Fransız Le Monde gazetesi, Türkiye'nin Rus yapımı S-400 hava savunma sistemlerini satın alması, hatta sevkiyatların da başlaması nedeniyle ABD ile Türkiye arasında gerginlik yaşandığına dikkat çekerek, Türkiye'nin NATO'dan ayrılacağı korkusunun gün yüzüne çıktığını yazdı.
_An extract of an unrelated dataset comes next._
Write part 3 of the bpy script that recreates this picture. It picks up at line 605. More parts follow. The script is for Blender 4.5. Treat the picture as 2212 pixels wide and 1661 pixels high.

Türkiye'nin İkinci Dünya Savaşı'ndan beri Batı ile yakın ilişki kurmasına rağmen, kesinlikle öngörülebilir bir müttefik olmadığı ileri sürülen haberde, 1974'teki Kıbrıs Barış Harekâtı ve 2003 yılındaki Irak tezkeresinin TBMM'den geçmemesine dikkat çekilerek, ABD ile ihtilafların aslında daha önce birçok defa ön plana çıktığı bildirildi.
Türkiye, ABD için çok önemli
Söz konusu haberde, Türkiye'nin Boğazları kontrol etmesi, NATO'da ordusu en büyük ikinci ülke konumunda bulunması, NATO'daki tek Müslüman ülke olması ve İncirlik Üssü gibi sebeplerle ABD için ne kadar önemli bir ülke olduğu vurgulandı.
Kendi gücünün ve imkânlarının farkında!
ABD ile anlaşmazlıklar ara sıra ortaya çıksa da Türkiye’nin "köprüleri yakma" amacında olmadığını bildiren Le Monde, Ankara’nın kendi gücünün ve imkânlarının farkında olduğunu ve kendi çıkarlarını güç kullanarak ön planda tuttuğunu kaydetti.
Rusya'yı tehdit olarak görmüyor
Türkiye-Rusya ilişkilerine de değinen Le Monde, iki ülke arasındaki diyaloğun, kısa vadede Suriye krizinin geleceğine ve çözüm için düzenlenen müzakerelere paralel olarak seyredeceğini ileri sürerek, "Türkiye Batılı müttefiklerinin aksine Rusya'yı düşman ya da tehdit olarak görmüyor. İki ülkenin de işbirliğine duyduğu karşılıklı ilgi sebebiyle, ilişkilerin tamamen kopması şeklinde bir senaryo olası değil." dedi.
Gazete ayrıca, Suriye'de Türkiye'nin, Rusya için kilit müttefik olmaya devam edeceğini bildirdi.
Uluslararası arenada sesini duyuruyor
Haberde, Türkiye'nin bölge politikası açısından Rusya'yı ABD'ye göre daha az zararlı gördüğü ifade edilirken, bununla bağlantılı olarak Türkiye'nin uluslararası arenada sesini duyuran ve eski dengeleri bozan bir ülke olduğu vurgulandı.
Buna örnek olarak ise, Cumhurbaşkanı Recep Tayyip Erdoğan'ın, bugünün küresel düzenine itiraz etmesi ve bu düzenin 5 ülke tarafından (BMGK daimi üyeleri) yönetilmesinin kabul edilemez bulduğunu ifade etmesi gösterildi.